TASK DESCRIPTION:
Starting with the first line of the data that follows, transcribe every line verbatim until the line containing "sun.rotation_euler = sun_dir.to_track_quat('Z', 'Y').to_euler();" has been transcribed.

GIVEN MATERIAL:
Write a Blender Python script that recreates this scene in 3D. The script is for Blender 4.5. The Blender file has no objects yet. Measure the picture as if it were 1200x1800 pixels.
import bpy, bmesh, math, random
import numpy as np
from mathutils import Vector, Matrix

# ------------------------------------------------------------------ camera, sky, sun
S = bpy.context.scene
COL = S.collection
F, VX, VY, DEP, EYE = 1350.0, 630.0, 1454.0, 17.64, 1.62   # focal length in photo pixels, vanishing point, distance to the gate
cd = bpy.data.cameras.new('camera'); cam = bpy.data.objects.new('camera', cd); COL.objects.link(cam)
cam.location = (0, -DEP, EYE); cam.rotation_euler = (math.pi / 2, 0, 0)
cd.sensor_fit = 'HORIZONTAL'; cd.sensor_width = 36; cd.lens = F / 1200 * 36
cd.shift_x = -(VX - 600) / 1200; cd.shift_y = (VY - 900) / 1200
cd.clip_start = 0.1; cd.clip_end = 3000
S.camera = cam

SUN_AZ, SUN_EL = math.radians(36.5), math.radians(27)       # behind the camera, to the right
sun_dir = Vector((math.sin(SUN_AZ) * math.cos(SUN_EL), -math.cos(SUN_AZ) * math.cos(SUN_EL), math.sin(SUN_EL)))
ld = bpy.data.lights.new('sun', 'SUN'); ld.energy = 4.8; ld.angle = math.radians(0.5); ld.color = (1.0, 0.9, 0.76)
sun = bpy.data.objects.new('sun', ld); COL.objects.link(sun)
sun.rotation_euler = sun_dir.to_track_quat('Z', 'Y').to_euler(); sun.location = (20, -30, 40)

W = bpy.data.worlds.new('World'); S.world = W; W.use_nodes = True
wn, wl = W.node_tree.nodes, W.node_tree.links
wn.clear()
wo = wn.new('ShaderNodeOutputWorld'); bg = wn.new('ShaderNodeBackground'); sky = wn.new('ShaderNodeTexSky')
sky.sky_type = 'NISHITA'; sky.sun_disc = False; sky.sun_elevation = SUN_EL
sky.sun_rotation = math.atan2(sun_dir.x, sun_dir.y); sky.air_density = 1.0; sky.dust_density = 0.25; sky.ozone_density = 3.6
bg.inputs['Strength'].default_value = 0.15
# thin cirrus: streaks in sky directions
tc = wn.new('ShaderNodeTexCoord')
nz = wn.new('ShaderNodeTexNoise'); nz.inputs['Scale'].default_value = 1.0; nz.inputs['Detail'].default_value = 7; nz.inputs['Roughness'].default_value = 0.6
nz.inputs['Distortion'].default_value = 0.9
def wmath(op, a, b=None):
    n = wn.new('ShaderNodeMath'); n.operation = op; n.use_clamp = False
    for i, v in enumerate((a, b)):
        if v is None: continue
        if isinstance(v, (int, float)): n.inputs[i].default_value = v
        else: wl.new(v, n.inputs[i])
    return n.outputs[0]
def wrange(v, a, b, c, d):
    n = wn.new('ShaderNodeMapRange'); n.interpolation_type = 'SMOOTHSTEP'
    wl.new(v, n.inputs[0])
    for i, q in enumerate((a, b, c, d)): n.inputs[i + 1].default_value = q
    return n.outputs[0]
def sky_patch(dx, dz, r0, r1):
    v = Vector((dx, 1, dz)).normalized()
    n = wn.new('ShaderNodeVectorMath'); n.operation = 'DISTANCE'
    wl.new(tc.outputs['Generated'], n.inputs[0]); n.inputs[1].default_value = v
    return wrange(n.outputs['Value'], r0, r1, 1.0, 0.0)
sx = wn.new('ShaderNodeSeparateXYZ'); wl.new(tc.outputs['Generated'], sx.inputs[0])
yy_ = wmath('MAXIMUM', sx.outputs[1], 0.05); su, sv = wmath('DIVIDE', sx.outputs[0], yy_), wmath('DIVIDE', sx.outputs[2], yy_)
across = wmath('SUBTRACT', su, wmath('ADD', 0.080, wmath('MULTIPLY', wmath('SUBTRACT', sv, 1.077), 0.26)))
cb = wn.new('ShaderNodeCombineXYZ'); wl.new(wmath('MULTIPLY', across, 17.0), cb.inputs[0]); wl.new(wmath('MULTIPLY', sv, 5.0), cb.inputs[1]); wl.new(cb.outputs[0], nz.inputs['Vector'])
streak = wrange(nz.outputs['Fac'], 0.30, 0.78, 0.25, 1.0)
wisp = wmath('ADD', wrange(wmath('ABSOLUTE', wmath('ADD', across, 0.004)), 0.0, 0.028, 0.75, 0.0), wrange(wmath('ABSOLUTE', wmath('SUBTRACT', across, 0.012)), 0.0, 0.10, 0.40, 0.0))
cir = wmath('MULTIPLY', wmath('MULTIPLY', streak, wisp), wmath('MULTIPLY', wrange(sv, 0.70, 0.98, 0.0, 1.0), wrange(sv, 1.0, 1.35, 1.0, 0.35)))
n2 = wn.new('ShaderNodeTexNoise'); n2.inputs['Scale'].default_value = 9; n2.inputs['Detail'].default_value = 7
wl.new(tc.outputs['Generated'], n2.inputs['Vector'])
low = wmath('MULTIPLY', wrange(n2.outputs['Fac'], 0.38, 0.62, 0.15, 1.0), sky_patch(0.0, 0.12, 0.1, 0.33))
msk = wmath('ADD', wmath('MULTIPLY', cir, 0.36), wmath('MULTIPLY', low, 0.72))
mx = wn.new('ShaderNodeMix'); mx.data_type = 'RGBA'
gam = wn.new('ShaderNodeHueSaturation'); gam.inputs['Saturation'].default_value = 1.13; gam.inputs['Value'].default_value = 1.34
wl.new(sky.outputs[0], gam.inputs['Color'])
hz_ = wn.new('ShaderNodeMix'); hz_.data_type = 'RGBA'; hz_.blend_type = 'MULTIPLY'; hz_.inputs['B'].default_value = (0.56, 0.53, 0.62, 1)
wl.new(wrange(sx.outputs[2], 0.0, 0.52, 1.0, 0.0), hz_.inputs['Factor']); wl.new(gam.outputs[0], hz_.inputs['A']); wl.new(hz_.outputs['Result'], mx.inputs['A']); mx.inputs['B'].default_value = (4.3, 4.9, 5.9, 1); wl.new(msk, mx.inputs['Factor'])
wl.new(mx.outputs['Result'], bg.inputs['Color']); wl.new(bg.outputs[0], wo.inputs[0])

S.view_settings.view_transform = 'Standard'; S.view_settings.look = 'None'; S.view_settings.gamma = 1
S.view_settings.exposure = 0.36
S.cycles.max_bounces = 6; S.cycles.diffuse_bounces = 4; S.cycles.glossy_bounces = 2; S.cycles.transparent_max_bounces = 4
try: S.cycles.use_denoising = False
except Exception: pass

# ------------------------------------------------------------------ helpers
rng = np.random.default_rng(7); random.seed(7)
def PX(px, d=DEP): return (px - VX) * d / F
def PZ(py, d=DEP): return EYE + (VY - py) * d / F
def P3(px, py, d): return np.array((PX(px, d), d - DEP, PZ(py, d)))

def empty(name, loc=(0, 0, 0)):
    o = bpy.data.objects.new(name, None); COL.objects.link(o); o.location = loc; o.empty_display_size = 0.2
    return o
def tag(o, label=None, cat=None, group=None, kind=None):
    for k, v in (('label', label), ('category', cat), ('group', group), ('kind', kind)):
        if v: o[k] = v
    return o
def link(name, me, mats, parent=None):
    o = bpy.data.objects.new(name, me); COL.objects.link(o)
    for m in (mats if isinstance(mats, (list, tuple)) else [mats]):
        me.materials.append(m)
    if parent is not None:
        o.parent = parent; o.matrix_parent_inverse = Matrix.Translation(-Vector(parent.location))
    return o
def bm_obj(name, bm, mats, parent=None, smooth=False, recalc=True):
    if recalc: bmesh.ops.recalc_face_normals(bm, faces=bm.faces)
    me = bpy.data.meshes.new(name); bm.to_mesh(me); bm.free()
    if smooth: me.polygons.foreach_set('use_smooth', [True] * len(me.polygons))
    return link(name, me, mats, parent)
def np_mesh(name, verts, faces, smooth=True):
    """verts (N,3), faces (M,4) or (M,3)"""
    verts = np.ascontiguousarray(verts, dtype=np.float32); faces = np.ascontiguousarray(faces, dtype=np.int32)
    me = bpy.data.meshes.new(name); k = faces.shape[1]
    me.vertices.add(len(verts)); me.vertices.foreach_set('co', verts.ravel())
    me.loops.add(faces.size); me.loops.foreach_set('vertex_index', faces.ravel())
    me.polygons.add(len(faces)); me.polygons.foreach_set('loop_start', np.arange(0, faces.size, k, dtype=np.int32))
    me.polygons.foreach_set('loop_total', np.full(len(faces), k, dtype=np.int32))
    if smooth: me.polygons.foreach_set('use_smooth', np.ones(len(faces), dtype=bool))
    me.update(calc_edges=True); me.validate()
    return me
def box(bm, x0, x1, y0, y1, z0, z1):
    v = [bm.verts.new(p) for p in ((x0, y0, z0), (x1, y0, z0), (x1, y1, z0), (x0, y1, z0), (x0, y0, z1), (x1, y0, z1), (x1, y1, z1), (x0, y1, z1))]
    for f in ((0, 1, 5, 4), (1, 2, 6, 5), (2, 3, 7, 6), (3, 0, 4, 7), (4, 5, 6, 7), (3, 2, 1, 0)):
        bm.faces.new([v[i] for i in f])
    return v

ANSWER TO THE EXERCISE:
Write a Blender Python script that recreates this scene in 3D. The script is for Blender 4.5. The Blender file has no objects yet. Measure the picture as if it were 1200x1800 pixels.
import bpy, bmesh, math, random
import numpy as np
from mathutils import Vector, Matrix

# ------------------------------------------------------------------ camera, sky, sun
S = bpy.context.scene
COL = S.collection
F, VX, VY, DEP, EYE = 1350.0, 630.0, 1454.0, 17.64, 1.62   # focal length in photo pixels, vanishing point, distance to the gate
cd = bpy.data.cameras.new('camera'); cam = bpy.data.objects.new('camera', cd); COL.objects.link(cam)
cam.location = (0, -DEP, EYE); cam.rotation_euler = (math.pi / 2, 0, 0)
cd.sensor_fit = 'HORIZONTAL'; cd.sensor_width = 36; cd.lens = F / 1200 * 36
cd.shift_x = -(VX - 600) / 1200; cd.shift_y = (VY - 900) / 1200
cd.clip_start = 0.1; cd.clip_end = 3000
S.camera = cam

SUN_AZ, SUN_EL = math.radians(36.5), math.radians(27)       # behind the camera, to the right
sun_dir = Vector((math.sin(SUN_AZ) * math.cos(SUN_EL), -math.cos(SUN_AZ) * math.cos(SUN_EL), math.sin(SUN_EL)))
ld = bpy.data.lights.new('sun', 'SUN'); ld.energy = 4.8; ld.angle = math.radians(0.5); ld.color = (1.0, 0.9, 0.76)
sun = bpy.data.objects.new('sun', ld); COL.objects.link(sun)
sun.rotation_euler = sun_dir.to_track_quat('Z', 'Y').to_euler(); sun.location = (20, -30, 40)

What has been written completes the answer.